Jill, Eustace, and Puddleglum were looking to rescue Prince Rillian from the queen’s underground enchantments, but when they met her they found themselves succumbing to her enchantments themselves.

She tried to convince them that the underground world was all there was. There was no overworld. There was no Narnia.

But Puddleglum insisted that there was. After all, he had seen the sun.

The witch asked them, “What is this sun that you all speak of?”

They looked at a lamp and tried to explain to her that the sun was like a lamp, except it hung in the sky and it was much bigger and much brighter.

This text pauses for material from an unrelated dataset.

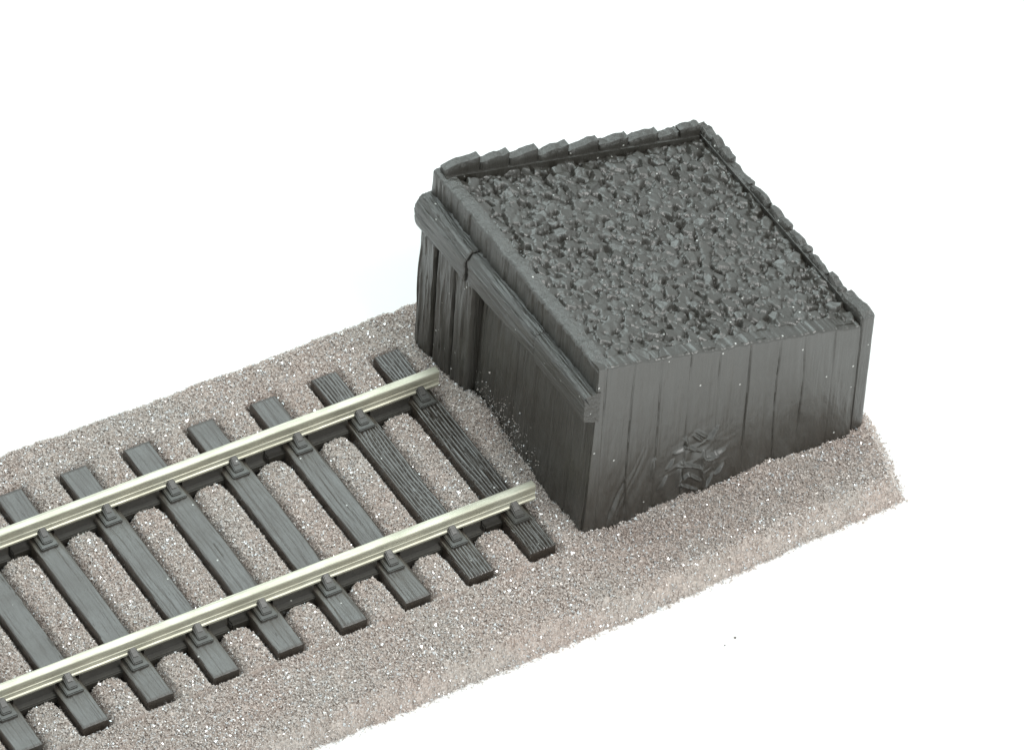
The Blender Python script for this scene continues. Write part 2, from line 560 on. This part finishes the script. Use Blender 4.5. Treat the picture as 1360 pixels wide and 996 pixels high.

The witch laughed and asked, “When you try to think out clearly what this sun must be, you cannot tell me. You can only tell me it is like the lamp. Your sun is a dream; and there is nothing in that dream that was not copied from the lamp. The lamp is the real thing; the sun is but a tale, a children’s story.”[1]  

 

Brother, sister, friend, that’s exactly how our Enemy tries to enchant us. This world is all there is. Belief in God is a tale, a children’s story. The things we love about God are just copies, projections of the real things that we can see, smell, hear, and feel.  

But the reverse is the truth. God has always existed. And everything good that we see is just a reflection of His glory.

So don’t stop believing. Even when the tempter tries to enchant you. Christ will hold you fast.

 

[1] C. S. Lewis, The Silver Chair (New York: Harper Collins, 1994), 187.